In blog-post reflection on blogging Elliot Milco considers blogging mostly insofar as it is communication with others:
The purposes of communication are: to convey the truth, to express one’s will, and to delight. These are respectively the virtuous, useful, and pleasant goods of speaking.
But when I think about why I began this blog it seems to me that my main purpose was not so much to teach, sway, or delight my readers, but rather to clarify my own thoughts. In a recent post on Jacob Klein and Charles De Koninck I discussed the idea of philosophy, and therefore of philosophical writing, as a clarification of what is contained in a confused way in the first movements of the mind. Peter Kalkavage, an SJC tutor very much in the tradition of Klein, has a wonderful little essay “Writing to Learn,” in which he writes:
writing — the sort of writing that pertains to us as human beings rather than as professionals — is primarily for oneself and only secondarily, if importantly, for others. Why write? Not primarily to communicate but rather to inquire, that is, to grasp a thought with greater clarity and depth. The true beginning of such writing is the desire to know…
That is the kind of writing for which I started this blog. Of course, a blog is not a private notebook; people sometimes actually read what I write here, and this affects my writing in all sorts of ways. James Chastek, whose blog is my beau ideal of this sort of blogging, writes something about his readers that I would like to apply to my own:
I’m very thankful for those who read the things I write here. I would have abandoned a mere private diary or a blog with no readers after two entries, and so each of you had an essential role to play in the project.
And then of course once there are readers some posts are written for the sake of persuading or delighting them. But I think that this leads to a different kind of writing, with its own ends—namely those that Milco enumerated: teaching, or moving to action, or delighting.
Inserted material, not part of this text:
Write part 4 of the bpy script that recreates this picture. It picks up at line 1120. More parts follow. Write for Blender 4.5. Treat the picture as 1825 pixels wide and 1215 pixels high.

Milco writes, “One should not desire an audience for its own sake,” and “the audience is the incidental recipient.” But I think that this is more true of the kind of writing that one does for one’s own learning. In the kind of writing that is ordered to communication the readers are often not incidental. If, for example, I am writing about the immorality of marijuana smoking in order to clarify my own thoughts about the matter, then the readers are incidental, if however I am writing because I want to persuade my countrymen that they should not legalize marijuana then I ought to find a medium which will be read by many influential people of the sort likely to be persuadable by my sort of argument.
Milco’s post was occasioned by the first post of modestinus’s new blog. Modestinus writes that he had been considering abandoning blogging for the sake of writing in web-magazines such as Ethika Politika or print media such the The Remnant. If Modestinus is primarily interested in didactic, rhetorical, or poetic writing—that is, writing that is primarily for its readers—then he probably should have done so, but if he is interested in “writing to learn,” a personal blog is an excellent medium for that purpose.